Throughout his career as a member of the Dartmouth faculty Professor Clark has been active in committee work of a diversified nature. He was for several years chairman of the Committee on Student Organizations, he has served twice on the Committee Advisory to the President, and he has been for many years a member of the Faculty Committee on the Outing Club. As a long-time advisor and supporter of the Outing Club he has had for many years a major share in the responsibility of guiding the D. O. C. in its development from its inception to its present position of leadership among outdoor clubs in the country.
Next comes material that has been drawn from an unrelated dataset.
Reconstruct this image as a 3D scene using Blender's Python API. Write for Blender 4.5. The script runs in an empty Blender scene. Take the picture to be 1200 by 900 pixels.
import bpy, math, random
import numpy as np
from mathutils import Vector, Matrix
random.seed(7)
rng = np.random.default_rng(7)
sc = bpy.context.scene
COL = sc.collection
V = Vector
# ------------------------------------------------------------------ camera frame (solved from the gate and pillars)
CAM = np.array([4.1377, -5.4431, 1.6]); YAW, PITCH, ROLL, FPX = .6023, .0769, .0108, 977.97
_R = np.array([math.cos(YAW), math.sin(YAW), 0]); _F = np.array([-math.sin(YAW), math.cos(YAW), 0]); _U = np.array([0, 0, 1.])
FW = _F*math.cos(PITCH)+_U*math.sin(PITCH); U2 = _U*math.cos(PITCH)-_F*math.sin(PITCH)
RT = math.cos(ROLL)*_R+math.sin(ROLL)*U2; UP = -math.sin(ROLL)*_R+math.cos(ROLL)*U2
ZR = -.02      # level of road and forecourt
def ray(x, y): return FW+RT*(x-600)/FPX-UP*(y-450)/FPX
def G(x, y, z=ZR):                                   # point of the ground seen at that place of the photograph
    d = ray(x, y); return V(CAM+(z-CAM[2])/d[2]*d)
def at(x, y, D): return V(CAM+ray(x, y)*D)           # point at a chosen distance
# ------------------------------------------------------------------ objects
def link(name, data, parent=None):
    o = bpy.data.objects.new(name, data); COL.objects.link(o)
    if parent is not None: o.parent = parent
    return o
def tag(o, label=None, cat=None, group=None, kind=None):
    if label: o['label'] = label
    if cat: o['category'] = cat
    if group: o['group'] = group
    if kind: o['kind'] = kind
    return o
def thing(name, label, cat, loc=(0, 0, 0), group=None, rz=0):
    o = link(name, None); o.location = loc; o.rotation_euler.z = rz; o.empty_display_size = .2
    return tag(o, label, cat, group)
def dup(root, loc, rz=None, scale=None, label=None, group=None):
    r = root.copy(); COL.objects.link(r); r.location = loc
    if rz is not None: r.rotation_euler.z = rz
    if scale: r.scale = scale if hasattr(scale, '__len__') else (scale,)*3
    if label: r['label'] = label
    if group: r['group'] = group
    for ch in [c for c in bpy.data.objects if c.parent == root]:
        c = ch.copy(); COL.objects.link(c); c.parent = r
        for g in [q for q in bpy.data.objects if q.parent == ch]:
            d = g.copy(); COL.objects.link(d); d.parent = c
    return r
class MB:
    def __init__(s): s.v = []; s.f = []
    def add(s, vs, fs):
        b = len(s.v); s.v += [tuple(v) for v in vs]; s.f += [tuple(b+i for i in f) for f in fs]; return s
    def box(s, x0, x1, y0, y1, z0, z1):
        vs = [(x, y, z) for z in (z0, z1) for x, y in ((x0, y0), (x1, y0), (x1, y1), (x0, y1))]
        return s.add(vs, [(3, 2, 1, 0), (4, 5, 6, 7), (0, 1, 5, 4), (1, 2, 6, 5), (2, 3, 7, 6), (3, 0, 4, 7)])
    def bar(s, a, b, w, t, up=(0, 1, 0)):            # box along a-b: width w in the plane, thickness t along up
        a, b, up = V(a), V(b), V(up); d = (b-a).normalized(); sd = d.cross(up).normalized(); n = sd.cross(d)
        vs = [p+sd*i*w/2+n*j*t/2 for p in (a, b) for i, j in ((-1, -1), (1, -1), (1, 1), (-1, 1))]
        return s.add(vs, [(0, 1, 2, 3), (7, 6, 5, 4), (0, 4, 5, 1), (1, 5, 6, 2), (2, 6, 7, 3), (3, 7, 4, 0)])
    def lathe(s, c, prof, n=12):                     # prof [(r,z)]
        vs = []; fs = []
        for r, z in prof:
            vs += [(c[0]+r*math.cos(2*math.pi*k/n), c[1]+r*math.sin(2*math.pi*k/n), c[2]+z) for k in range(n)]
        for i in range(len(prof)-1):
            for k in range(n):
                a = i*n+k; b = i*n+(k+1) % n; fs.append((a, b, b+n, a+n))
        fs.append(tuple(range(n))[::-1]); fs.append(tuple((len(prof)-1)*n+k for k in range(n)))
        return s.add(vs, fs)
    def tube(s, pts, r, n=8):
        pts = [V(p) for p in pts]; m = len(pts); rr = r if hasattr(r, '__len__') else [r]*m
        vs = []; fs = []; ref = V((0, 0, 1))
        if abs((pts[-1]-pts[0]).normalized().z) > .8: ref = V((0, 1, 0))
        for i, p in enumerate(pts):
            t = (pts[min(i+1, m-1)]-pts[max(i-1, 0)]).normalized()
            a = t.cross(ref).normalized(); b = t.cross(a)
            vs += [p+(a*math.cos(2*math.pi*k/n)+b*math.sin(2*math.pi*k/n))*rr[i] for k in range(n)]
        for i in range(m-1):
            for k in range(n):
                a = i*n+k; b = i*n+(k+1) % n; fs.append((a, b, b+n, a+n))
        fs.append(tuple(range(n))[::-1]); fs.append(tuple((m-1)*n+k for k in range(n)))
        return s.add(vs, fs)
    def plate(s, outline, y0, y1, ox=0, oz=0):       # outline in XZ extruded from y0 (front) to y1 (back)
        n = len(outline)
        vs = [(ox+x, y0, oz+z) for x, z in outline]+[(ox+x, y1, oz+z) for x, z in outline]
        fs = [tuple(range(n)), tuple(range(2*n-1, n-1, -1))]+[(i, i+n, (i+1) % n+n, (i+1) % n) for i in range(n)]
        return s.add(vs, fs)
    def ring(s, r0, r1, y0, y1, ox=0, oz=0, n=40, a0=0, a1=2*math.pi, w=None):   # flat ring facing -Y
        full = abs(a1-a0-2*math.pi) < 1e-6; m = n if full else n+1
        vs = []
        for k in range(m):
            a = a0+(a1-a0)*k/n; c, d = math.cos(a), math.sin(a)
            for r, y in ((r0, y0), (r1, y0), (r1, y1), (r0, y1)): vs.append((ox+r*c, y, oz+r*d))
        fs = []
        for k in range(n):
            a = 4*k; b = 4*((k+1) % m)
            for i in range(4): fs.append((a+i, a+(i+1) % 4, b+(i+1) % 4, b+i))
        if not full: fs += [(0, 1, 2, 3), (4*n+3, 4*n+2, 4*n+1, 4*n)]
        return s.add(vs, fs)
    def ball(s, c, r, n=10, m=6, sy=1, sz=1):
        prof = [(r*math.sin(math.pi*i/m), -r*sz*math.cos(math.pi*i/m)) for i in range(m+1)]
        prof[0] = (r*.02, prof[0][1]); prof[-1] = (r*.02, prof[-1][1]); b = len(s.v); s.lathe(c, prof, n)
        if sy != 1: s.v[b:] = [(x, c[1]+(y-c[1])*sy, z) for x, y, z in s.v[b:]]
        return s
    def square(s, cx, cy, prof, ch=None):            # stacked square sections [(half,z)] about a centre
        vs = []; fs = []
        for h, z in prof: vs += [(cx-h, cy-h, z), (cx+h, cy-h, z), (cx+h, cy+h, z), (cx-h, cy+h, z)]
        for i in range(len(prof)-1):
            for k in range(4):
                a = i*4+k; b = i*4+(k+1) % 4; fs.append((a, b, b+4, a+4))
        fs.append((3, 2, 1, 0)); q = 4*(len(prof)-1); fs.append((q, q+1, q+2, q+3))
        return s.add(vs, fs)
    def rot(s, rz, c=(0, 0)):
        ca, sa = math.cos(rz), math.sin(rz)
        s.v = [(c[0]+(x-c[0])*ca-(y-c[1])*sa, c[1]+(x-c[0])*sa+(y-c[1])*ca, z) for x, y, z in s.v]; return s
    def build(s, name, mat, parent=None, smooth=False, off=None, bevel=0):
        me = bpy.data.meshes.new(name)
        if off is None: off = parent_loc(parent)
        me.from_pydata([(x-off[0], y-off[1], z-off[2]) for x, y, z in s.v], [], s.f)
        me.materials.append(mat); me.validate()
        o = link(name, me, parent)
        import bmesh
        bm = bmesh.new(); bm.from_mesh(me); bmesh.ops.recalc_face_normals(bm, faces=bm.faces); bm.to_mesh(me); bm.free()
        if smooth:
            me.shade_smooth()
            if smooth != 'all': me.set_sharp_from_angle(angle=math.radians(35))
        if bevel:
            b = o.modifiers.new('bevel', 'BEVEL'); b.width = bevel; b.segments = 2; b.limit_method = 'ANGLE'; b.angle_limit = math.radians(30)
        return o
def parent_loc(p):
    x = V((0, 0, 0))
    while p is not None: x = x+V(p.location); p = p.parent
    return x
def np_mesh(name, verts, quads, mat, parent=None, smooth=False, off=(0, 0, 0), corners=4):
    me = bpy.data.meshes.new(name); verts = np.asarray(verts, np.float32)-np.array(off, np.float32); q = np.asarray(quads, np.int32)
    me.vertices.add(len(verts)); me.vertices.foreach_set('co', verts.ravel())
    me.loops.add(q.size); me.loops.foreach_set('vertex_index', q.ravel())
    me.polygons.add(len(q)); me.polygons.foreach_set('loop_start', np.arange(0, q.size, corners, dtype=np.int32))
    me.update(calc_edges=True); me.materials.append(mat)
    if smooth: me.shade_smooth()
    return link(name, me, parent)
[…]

As both a faculty and alumni representative on the Dartmouth Christian Association Council Professor Clark has given the benefit of his experience and counsel to this undergraduate organization. It would be difficult to name an organization connected in any way with the undergraduate or alumni life of the College with which he has not been associated and which he has not helped in some way. Professor Clark was a member and the alumni advisor of the Psi Upsilon fraternity. He was active in promoting the welfare of the town and served as a member of the school board for several years.

At the time of his confinement to Dick's House February 5, Mr. Clark was engaged in completing a biography of his father, the Rev. Francis E. Clark, founder of the Christian Endeavor movement.

He is survived by a son, Alden Haskell, a student at Tabor Academy, by his mother, Mrs. F. E. Clark of Newton, Mass., by a sister, Mrs. William Chase also of Newton, and by two brothers, Sidney, who is living in Brussells, Belgium, and Harold, of Rumson, N. J. Professor Clark married Martha G. Haskell in 1906. Mrs. Clark died in March, 1922.

Funeral services were held in the White Church, Monday, February 24. Dr. Daniel Alfred Poling of New York, president of the International Society of Christian Endeavor, delivered the eulogy. The service was conducted by the Rev. William Spence, minister of the Church of Christ at Dartmouth College. The bearers were David S. Austin of the class of 1904, Dean E. Gordon Bill, Prof. Nathaniel L. Goodrich, librarian of the College, Edgar H. Hunter of the class of 1901, Dr. Frederic P. Lord of the class of 1898, and Prof. Francis J. A. Neef. The honorary bearers were President Ernest Martin Hopkins, Dean William R. Gray and John R. McLane, members of the board of trustees, Prof. Charles Darwin Adams, Halsey C. Edgerton, treasurer of the College, Allan L. Priddy, vicepresident of the Alumni Council, Clarence G. McDavitt, president of the General Alumni Association, Prof. Nathaniel G. Burleigh, president of the Secretaries' Association, and Prof. Leland Griggs, long-time member of the faculty committee on the Outing Club.